Thursday, January 5, 2017

Book 21: Irmina  By Barbara Yelin (2014, English translation 2016)

Irmina is a graphic novel that tells the story of a young German woman, Irmina, beginning in the 1930s and ending in the 1980s. Irmina's story is based on a box of letters and diaries that Barbara Yelin found among her grandmother's things. Without giving too much away, Irmina struggles with integrity and social advancement. What paths are available to her in the pre-Nazi era and during the Nazi regime?

Yelin says that what really struck her about the letters and diaries was how a woman could change so much. Why did Irmina become a person who stopped asking questions, who turned the other way, who became complicit in the Nazi regime? Nazi-Germany was an extraordinary place to live in, but Yelin presents one view of how ordinary people lived their lives.

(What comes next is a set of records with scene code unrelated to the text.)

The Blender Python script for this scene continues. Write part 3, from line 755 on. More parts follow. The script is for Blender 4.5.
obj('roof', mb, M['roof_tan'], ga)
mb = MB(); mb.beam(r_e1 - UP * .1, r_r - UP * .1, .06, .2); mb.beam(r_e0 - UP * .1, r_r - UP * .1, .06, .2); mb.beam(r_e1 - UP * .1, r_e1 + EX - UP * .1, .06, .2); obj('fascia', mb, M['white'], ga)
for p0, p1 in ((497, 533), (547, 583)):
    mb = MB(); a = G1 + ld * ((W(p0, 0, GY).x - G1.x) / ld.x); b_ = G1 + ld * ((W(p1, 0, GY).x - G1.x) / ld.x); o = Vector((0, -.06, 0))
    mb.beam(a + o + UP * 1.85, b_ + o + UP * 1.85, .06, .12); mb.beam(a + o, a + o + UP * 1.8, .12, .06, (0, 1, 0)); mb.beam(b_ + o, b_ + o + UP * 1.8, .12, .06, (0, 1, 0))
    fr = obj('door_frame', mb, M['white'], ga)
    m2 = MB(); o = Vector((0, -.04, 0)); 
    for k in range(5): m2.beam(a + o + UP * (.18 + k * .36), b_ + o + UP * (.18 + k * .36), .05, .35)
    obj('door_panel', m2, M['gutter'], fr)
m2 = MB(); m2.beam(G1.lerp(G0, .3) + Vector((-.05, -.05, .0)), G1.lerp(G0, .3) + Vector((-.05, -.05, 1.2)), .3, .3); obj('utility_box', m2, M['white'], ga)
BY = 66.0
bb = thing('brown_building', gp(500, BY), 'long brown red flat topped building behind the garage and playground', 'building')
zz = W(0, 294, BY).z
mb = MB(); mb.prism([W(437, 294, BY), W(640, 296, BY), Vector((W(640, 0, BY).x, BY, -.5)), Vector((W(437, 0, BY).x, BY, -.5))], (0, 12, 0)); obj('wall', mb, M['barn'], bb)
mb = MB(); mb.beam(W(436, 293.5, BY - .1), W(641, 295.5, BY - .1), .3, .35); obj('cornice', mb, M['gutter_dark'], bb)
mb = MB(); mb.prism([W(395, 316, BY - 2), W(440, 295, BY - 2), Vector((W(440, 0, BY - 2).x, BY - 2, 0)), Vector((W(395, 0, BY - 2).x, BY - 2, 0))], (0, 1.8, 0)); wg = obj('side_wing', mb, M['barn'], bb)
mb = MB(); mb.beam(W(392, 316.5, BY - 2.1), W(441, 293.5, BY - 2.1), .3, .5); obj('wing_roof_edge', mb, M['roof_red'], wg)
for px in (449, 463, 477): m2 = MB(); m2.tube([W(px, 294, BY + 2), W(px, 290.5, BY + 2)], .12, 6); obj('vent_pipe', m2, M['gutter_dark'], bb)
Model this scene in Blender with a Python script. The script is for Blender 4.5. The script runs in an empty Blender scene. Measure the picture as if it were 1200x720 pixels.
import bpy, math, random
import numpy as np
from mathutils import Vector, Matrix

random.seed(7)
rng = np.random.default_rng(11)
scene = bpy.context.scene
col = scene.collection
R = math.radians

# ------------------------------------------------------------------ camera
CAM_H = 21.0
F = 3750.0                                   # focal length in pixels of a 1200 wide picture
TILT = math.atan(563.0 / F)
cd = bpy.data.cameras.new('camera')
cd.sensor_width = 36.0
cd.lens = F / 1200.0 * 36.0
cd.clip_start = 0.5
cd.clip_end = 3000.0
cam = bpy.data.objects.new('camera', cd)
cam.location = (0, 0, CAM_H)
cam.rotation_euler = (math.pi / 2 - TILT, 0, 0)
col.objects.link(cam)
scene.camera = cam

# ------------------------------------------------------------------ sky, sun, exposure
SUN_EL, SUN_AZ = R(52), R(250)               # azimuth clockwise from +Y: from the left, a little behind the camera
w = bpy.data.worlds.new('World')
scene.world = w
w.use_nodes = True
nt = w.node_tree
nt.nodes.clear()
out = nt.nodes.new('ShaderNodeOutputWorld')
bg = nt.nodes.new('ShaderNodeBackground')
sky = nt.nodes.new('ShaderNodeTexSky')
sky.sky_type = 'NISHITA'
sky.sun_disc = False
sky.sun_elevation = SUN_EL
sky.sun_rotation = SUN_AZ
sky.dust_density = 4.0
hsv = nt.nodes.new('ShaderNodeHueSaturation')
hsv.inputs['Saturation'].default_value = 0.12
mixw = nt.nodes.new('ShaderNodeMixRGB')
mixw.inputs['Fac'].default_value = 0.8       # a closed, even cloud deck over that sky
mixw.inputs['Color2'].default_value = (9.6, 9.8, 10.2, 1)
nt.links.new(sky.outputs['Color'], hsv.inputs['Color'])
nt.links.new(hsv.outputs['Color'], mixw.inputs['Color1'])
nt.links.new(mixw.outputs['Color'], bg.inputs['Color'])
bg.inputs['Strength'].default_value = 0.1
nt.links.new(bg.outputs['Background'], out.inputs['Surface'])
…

Without projecting too much into the current political climate, I found myself wondering what it would take for me to either defend or compromise my values and convictions. How do our choices, actions, and inactions support or denigrate our values? Irmina imagines alternative pathways for herself and thinks about the life she wanted to have and indeed could have had if she had chosen differently. Her criticism of Nazism is limited and her recognition of her place and role in the Nazi-regime is almost completely lacking and when present is motivated more by personal desires than a sense of injustice.